The Alterlibrary is an experimental digital library that conceives knowledge as Renewable Sources—i.e. as an imaginative and transformative knowledge—with the aim to explore possibilities of fostering knowledge's practical role as an enabler of social and political agency (Arendt, The human condition 1958). 

Against the impact of today's communication technologies and AI that have turned the public sphere into a fragmented space where polarized discourses, fake news, and consumer-driven narratives thrive (Zumboff 2019), we claim that knowledge production needs to be reframed.  

While the mentioned contemporary productions of “knowledge” come along with manipulative content, encourage a consumerist, i.e. passive, mindset, and blur the boundaries between reality and fiction in a hyperreal scenario (Baudrillard 1994), the Alterlibrary experiments with the continuous critical regeneration of knowledge. The following shifts in knowledge production by the Alterlibrary will be explained through its practical translating of the formats on the website: 

Transformative: Instead of conceiving knowledge as static, it is continuously reassessed and renegotiated through comments and questions. 
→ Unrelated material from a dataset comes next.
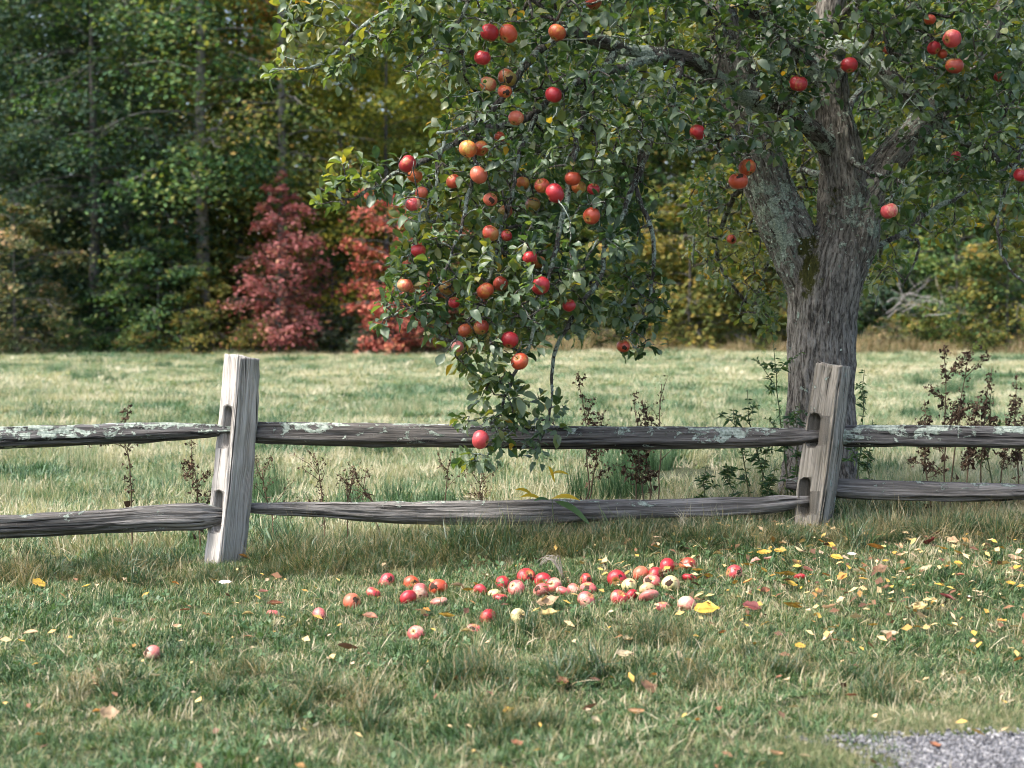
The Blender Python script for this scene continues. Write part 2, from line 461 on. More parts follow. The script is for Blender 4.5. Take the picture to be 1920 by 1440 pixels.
# ------------------------------------------------------------------ scatter of uncountable stuff
def proto_collection(name, meshes):
    c = bpy.data.collections.new(name)
    for k, me in enumerate(meshes):
        o = bpy.data.objects.new('%s_%02d' % (name, k), me); c.objects.link(o)
    return c
def scatter(name, pts, rot, scl, idx, coll, label, cat):
    me = bpy.data.meshes.new(name)
    me.vertices.add(len(pts)); me.vertices.foreach_set('co', np.asarray(pts, np.float32).ravel())
    a = me.attributes.new('rot', 'FLOAT_VECTOR', 'POINT'); a.data.foreach_set('vector', np.asarray(rot, np.float32).ravel())
    a = me.attributes.new('scl', 'FLOAT_VECTOR', 'POINT'); a.data.foreach_set('vector', np.asarray(scl, np.float32).ravel())
    a = me.attributes.new('pick', 'INT', 'POINT'); a.data.foreach_set('value', np.asarray(idx, np.int32))
    me.update()
    o = obj(name, me); tag(o, label, cat, None, 'stuff')
    g = bpy.data.node_groups.new(name, 'GeometryNodeTree')
    g.interface.new_socket('Geometry', in_out='INPUT', socket_type='NodeSocketGeometry')
    g.interface.new_socket('Geometry', in_out='OUTPUT', socket_type='NodeSocketGeometry')
    gi = g.nodes.new('NodeGroupInput'); go = g.nodes.new('NodeGroupOutput')
    ci = g.nodes.new('GeometryNodeCollectionInfo'); ci.inputs['Collection'].default_value = coll
    ci.inputs['Separate Children'].default_value = True; ci.inputs['Reset Children'].default_value = True
    ip = g.nodes.new('GeometryNodeInstanceOnPoints'); ip.inputs['Pick Instance'].default_value = True
    def na(nm, t):
        n = g.nodes.new('GeometryNodeInputNamedAttribute'); n.data_type = t; n.inputs['Name'].default_value = nm; return n.outputs['Attribute']
    g.links.new(gi.outputs[0], ip.inputs['Points'])
    g.links.new(ci.outputs[0], ip.inputs['Instance'])
    g.links.new(na('pick', 'INT'), ip.inputs['Instance Index'])
    g.links.new(na('rot', 'FLOAT_VECTOR'), ip.inputs['Rotation'])
    g.links.new(na('scl', 'FLOAT_VECTOR'), ip.inputs['Scale'])
    g.links.new(ip.outputs[0], go.inputs[0])
    md = o.modifiers.new('scatter', 'NODES'); md.node_group = g
    return o

def blades(n, r, hmin, hmax, w, lean, droop, tone_fn, rr, seg=3, clump=0):
    """n bent blades growing in a soft-edged round patch of radius r, gathered into clumps"""
    if clump:
        m = clump; ca = rr.uniform(0, 2 * np.pi, m); cd = r * np.sqrt(rr.uniform(0, 1, m)) * 1.05
        cc = np.stack([cd * np.cos(ca), cd * np.sin(ca)], -1); k = rr.integers(0, m, n)
        xy = cc[k] + rr.normal(0, 1, (n, 2)) * (0.55 * r / math.sqrt(m)) ; hs = (0.6 + 0.8 * rr.uniform(0, 1, m))[k]; ts = rr.normal(0, 0.09, m)[k]
        cdir = rr.uniform(0, 2 * np.pi, m)[k] + rr.normal(0, 0.9, n)
    else:
        a = rr.uniform(0, 2 * np.pi, n); d = r * np.sqrt(rr.uniform(0, 1, n)); xy = np.stack([d * np.cos(a), d * np.sin(a)], -1); hs = np.ones(n); ts = np.zeros(n); cdir = rr.uniform(0, 2 * np.pi, n)
    base = np.concatenate([xy, np.full((n, 1), -0.012)], 1)
    h = rr.uniform(hmin, hmax, n) * hs; dirn = cdir
    le = np.abs(rr.normal(lean * 0.75, lean * 0.45, n)); dr = np.abs(rr.normal(0, droop, n))
    hd = np.stack([np.cos(dirn), np.sin(dirn), 0 * dirn], -1)
    tw = dirn + np.pi / 2 + rr.normal(0, 0.7, n)
    sd = np.stack([np.cos(tw), np.sin(tw), 0.25 * rr.normal(0, 1, n)], -1)
    V = []; ww = w * rr.uniform(0.6, 1.3, n)
    p = base.copy(); ang = le.copy()
    for k in range(seg + 1):
        t = k / seg
        wk = ww * (1 - t ** 1.6) * (0.75 + 0.6 * t)
        if k < seg:
            V += [p - sd * wk[:, None] / 2, p + sd * wk[:, None] / 2]
        else:
            V += [p]
        st = (h / seg)[:, None]
        p = p + st * (hd * np.sin(np.minimum(ang, 1.75))[:, None] + np.array((0, 0, 1.0)) * np.cos(np.minimum(ang, 1.75))[:, None])
        ang = ang + dr * 1.2 / seg * (1 + k)
    m = len(V); V = np.stack(V, 1)
    o = (np.arange(n) * m)[:, None]
    q = np.concatenate([o + np.array([[2 * k, 2 * k + 1, 2 * k + 3, 2 * k + 2]]) for k in range(seg - 1)])
    t3 = o + np.array([[2 * seg - 2, 2 * seg - 1, 2 * seg]])
    tone = np.repeat(np.clip(tone_fn(n, rr) + ts, 0, 1), m)
    return V.reshape(-1, 3), [q, t3], tone
def tuft(name, mat, specs, seed):
    rr = np.random.default_rng(seed); G = Geo()
    for s in specs:
        cl = 0
        if len(s) == 9: cl = s[8]; s = s[:8]
        V, F, t = blades(*s, rr, clump=cl); G.add(V, F, tone=t)
    return G.mesh(name, [mat])
def tn(lo, hi): return lambda n, rr: rr.uniform(lo, hi, n)
PR = 0.2     # radius of one patch of turf
def clover_into(G, rr, n):
    for _ in range(n):
        a, d = rr.uniform(0, 6.28), PR * 0.6 * math.sqrt(rr.uniform())
        c = np.array((d * math.cos(a), d * math.sin(a), rr.uniform(0.012, 0.036)))
        s = rr.uniform(0.008, 0.016); tilt = rr.normal(0, 0.35, 2); rot = rr.uniform(0, 6.28)
        for q in range(3):
            b = rot + q * 2.094
            dv = np.array((math.cos(b), math.sin(b), 0.25)); sv = np.array((-math.sin(b), math.cos(b), 0))
            V = np.array([c, c + dv * s * 0.6 + sv * s * 0.45, c + dv * s * 1.1, c + dv * s * 0.6 - sv * s * 0.45])
            V[:, 2] += (V[:, 0] - c[0]) * tilt[0] + (V[:, 1] - c[1]) * tilt[1]
            G.add(V, np.array([[0, 1, 2, 3]]), tone=rr.uniform(0.15, 0.5))
def patch(name, mat, specs, seed, clov=0):
    rr = np.random.default_rng(seed); G = Geo()
    for s in specs:
        V, F, t = blades(*s[:8], rr, clump=s[8]); G.add(V, F, tone=t)
    if clov: clover_into(G, rr, clov)
    return G.mesh(name, [mat])
lawn_p = []
for k in range(6):      # ordinary short grass with some straw
    lawn_p.append(patch('lawn_patch', M['lawn'], [(2100, PR, 0.012, 0.038, 0.0038, 0.85, 0.9, tn(0.0, 0.68), 80), (330, PR, 0.015, 0.045, 0.0032, 1.2, 0.5, tn(0.74, 1.0), 30), (18, PR, 0.05, 0.08, 0.0022, 1.0, 0.5, tn(0.8, 1.0), 18)], 10 + k, 0))
for k in range(4):      # thatch: mostly straw lying flat
    lawn_p.append(patch('thatch_patch', M['lawn'], [(1300, PR, 0.012, 0.036, 0.0038, 0.85, 0.8, tn(0.15, 0.68), 60), (640, PR, 0.02, 0.058, 0.0028, 1.25, 0.3, tn(0.74, 1.0), 40)], 30 + k))
for k in range(3):      # lush, broader blades
    lawn_p.append(patch('lush_patch', M['lawn'], [(1300, PR, 0.02, 0.055, 0.005, 0.7, 0.9, tn(0.0, 0.55), 50), (160, PR, 0.02, 0.06, 0.003, 1.0, 0.5, tn(0.75, 1.0), 20)], 40 + k, 6 if k else 30))
lawn_c = proto_collection('lawn_patch', lawn_p)

def zs(x, y): return terrain(x, y)
def scatter_pts(n, x0, x1, y0, y1, margin=0.3, dens=None):
    """points in the wedge that the camera sees, plus a margin"""
    out = []
    tot = 0
    while tot < n:
        y = rng.uniform(y0, y1, n * 2); x = rng.uniform(x0, x1, n * 2)
        k = (np.abs(x) < 0.335 * y + margin)
        if dens is not None: k &= rng.uniform(0, 1, n * 2) < dens(x, y)
        out.append(np.stack([x[k], y[k]], -1)); tot += k.sum()
    q = np.concatenate(out)[:n]
    return q[:, 0], q[:, 1]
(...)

Collaborative: Instead of a focus on the individual, the Alterlibrary emphasises the relational and collaborative dimension of knowledge production.

Active: Instead of producing consumers, it requires active engagement.

Ecosystemic: Instead of locating knowledge in the mind, it locates it in an ecosystemic approach to it that focuses on the interrelations between human and non-human actors (Latour 2005).

These shifts are achieved through a display of the Alterlibrary’s collections - textual and visual - that creates a relational, lateral and rhizomatique environment, generating new reading paths between the sources and revealing the inexhaustible potential of recreation, as well as offering the “users” space to rethink and interact with the sources.